県予選で最大の山場と位置付けたのは準々決勝の長泉リトルヤンキース戦だった。春の県大会(しずぎんカップ)決勝では最終回に4点差をひっくり返されて逆転負け。悔しさを忘れずに「必ずやり返す」という気持ちで練習を重ねてきた。
そして、マクドナルド・トーナメントの県予選では最終回に3点を奪って5-3で逆転勝利。見事に雪辱を果たした。チームを指揮する松井隆雄監督は「選手たちが悔しさを活力に変えられたことがチームの成長につながっていったのだと思います」と目を細めた。
■初戦は神奈川の平戸イーグルス 監督はアトランタ五輪で銀メダル
現在の小学6年生は小学4年生の時から、マクドナルド・トーナメント出場を目標に掲げてきた。主力選手は上級生のチームに混ざってプレーしたことで上のレベルを目指し、チーム内競争も活発になったという。常に全国大会を意識して練習し、個の力もチーム力も着実に伸びた。松井監督が今年の強さを語る。
「苦しい戦いを経験して結果を残してきたからこそ、選手たちの協調性や連帯性が高いと感じています。走攻守バランスの取れた選手が多く、投手力と打線が上手く噛み合うとチーム力を最大に発揮してくれます」
初出場となるマクドナルド・トーナメントの初戦は、平戸イーグルスに決まった。平戸イーグルスは激戦区の神奈川県予選を勝ち上がり、2年ぶり2回目の出場となる。
チームを率いる中村大伸監督はY校の愛称で親しまれる横浜商業高校でセンバツ準優勝を果たし、日体大では首位打者やベストナインに輝いている。大学卒業後はNTT東京でプレーし、1996年のアトランタ五輪で日本代表の主将として銀メダル獲得に貢献している。
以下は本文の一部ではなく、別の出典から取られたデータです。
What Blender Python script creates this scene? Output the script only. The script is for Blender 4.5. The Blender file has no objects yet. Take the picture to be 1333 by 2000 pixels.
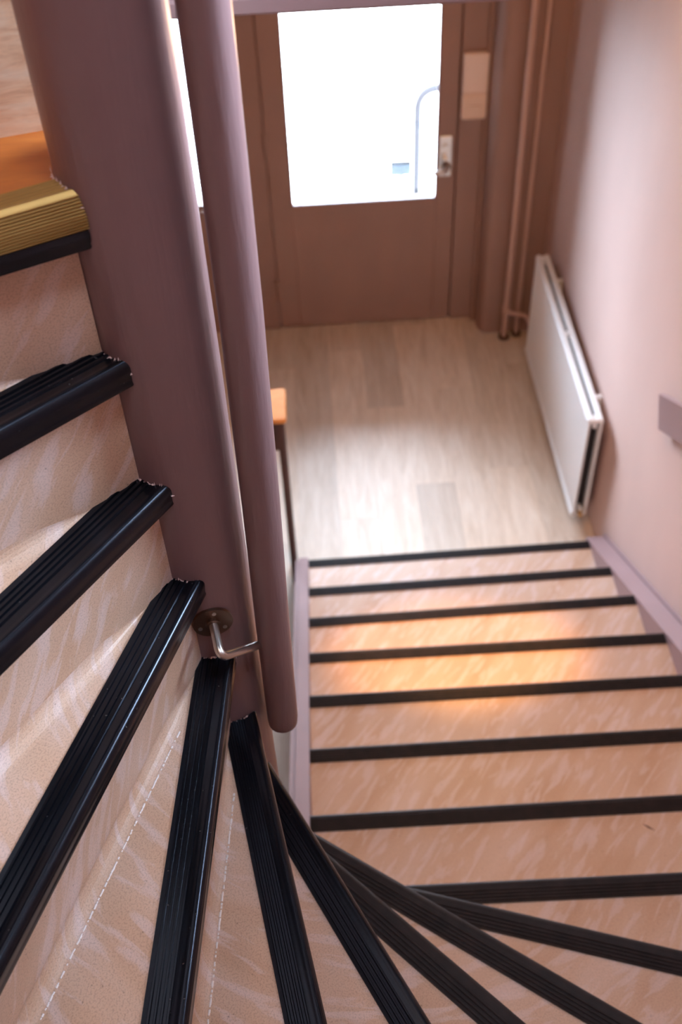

中泉クラブスポーツ少年団は初戦から難敵と対峙するが、全国大会に出場してくるチームに簡単な相手はいない。「初めての全国大会で選手は緊張すると思いますが、一戦必勝で臨みます。自慢の投手力と打線で自分たちの野球を見せたいです」と松井監督。“小学生の甲子園”とも呼ばれる夢の舞台でも、静岡県を制した武器を披露する。